- [Objective]
From the material below, list every line containing "would".

- [Records for this exercise]
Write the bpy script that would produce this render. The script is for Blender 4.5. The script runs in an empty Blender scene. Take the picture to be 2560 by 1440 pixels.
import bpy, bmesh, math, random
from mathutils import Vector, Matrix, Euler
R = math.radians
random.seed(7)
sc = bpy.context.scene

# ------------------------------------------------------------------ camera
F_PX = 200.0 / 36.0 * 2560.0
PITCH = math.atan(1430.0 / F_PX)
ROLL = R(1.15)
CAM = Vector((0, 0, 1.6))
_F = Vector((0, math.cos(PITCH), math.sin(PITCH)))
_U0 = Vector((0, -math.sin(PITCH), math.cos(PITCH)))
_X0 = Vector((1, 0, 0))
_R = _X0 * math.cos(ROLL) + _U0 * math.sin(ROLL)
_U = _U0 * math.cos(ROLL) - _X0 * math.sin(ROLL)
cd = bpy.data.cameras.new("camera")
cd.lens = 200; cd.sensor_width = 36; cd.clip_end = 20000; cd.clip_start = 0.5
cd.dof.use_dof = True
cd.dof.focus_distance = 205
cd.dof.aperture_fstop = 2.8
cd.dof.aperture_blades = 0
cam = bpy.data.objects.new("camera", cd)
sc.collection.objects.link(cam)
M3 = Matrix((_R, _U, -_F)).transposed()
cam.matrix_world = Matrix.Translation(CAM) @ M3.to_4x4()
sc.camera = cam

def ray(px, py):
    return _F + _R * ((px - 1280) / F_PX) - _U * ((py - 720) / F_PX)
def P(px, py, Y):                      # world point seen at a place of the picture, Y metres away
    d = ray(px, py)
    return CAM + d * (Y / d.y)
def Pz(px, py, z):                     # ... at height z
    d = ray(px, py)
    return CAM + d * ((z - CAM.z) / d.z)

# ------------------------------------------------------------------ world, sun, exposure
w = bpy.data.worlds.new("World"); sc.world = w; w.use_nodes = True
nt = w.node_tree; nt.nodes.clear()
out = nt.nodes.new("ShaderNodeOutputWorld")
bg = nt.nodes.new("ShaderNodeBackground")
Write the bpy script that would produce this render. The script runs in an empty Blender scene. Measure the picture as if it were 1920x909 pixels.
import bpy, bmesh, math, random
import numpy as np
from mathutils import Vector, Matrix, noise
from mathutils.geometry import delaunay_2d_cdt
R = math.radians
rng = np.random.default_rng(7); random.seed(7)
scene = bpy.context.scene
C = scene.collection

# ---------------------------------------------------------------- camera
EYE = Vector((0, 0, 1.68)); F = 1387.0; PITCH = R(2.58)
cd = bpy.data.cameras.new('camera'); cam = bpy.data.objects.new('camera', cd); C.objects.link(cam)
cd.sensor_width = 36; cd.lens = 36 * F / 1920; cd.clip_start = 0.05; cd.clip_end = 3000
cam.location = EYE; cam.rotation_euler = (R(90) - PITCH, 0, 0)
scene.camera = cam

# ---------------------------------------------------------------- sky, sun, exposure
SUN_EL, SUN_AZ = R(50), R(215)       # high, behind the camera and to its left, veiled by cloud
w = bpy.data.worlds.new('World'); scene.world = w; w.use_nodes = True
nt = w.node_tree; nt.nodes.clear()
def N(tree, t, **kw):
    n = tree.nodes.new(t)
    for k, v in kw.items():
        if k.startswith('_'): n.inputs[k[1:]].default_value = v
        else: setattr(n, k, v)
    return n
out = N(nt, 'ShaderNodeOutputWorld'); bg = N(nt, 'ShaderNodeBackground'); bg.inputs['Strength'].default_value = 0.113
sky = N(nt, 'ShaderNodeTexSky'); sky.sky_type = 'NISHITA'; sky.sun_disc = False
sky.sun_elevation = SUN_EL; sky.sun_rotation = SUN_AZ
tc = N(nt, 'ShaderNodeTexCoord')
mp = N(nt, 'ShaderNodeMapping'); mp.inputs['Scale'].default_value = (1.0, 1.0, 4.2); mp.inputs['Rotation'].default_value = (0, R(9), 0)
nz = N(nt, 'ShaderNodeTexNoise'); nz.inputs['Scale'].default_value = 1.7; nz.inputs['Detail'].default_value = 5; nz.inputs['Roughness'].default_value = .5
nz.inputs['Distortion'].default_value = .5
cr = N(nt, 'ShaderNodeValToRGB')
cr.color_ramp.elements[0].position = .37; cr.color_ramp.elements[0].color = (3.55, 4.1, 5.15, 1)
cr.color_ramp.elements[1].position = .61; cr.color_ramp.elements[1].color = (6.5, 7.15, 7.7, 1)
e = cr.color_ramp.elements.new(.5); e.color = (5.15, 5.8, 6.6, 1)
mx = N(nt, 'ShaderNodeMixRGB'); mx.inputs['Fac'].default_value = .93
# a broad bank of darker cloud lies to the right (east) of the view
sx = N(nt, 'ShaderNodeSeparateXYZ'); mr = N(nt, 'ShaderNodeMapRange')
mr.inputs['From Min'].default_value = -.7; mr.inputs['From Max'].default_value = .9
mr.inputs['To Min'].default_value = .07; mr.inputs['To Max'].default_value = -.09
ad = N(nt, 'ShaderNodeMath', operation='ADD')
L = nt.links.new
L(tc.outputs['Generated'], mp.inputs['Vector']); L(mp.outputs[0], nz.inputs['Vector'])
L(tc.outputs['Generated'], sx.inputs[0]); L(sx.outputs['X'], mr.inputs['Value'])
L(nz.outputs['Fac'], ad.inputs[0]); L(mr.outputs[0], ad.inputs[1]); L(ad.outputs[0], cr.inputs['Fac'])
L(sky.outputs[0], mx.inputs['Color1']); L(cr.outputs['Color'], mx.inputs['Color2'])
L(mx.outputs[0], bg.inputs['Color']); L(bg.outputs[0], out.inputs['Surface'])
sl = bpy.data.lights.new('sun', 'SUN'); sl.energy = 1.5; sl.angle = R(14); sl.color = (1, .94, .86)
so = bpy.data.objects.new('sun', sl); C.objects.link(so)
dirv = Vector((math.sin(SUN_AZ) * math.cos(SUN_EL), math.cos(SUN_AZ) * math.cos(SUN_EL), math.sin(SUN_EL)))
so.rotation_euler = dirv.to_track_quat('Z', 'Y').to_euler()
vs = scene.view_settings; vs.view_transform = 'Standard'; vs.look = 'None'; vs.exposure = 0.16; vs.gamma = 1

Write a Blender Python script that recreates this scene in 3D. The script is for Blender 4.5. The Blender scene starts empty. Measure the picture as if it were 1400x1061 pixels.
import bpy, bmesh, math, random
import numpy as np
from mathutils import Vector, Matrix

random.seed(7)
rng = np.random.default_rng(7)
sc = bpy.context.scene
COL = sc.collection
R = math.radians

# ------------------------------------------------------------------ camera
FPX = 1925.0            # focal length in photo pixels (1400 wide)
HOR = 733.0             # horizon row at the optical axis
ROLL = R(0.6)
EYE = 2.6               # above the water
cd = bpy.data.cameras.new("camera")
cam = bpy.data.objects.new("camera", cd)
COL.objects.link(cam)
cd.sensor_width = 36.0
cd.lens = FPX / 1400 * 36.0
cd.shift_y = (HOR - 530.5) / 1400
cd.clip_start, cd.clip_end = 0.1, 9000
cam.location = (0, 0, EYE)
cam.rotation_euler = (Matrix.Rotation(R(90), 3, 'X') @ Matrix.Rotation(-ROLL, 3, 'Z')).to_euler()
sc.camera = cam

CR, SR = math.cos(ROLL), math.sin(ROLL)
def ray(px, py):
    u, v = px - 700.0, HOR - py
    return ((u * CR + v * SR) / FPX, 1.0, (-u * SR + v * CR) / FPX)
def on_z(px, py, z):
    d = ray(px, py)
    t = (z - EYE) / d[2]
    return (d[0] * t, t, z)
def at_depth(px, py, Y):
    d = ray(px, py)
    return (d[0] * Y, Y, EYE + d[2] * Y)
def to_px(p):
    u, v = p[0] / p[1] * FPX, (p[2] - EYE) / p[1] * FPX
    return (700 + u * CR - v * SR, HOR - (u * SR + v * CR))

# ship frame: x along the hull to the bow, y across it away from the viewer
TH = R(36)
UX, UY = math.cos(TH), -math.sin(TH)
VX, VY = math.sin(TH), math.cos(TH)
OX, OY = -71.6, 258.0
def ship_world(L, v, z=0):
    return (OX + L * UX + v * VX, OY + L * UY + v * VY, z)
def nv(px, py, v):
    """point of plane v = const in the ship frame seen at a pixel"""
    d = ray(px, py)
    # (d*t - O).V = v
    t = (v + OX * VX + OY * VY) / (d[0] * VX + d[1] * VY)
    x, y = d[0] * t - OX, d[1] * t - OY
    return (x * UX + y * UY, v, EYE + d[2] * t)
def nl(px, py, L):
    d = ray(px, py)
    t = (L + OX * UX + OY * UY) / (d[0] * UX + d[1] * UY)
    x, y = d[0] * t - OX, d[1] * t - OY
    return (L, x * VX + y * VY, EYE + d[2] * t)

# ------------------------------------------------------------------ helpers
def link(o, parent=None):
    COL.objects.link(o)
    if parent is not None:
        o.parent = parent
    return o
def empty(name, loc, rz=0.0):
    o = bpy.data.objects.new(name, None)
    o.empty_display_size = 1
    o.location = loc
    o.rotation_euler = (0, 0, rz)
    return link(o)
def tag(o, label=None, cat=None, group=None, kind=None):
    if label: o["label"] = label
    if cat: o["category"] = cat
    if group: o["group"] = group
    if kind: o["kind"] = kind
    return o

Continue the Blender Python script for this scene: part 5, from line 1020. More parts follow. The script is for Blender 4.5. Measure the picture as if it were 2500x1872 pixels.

- [Exercise response]
Write the bpy script that would produce this render. The script is for Blender 4.5. The script runs in an empty Blender scene. Take the picture to be 2560 by 1440 pixels.
Write the bpy script that would produce this render. The script runs in an empty Blender scene. Measure the picture as if it were 1920x909 pixels.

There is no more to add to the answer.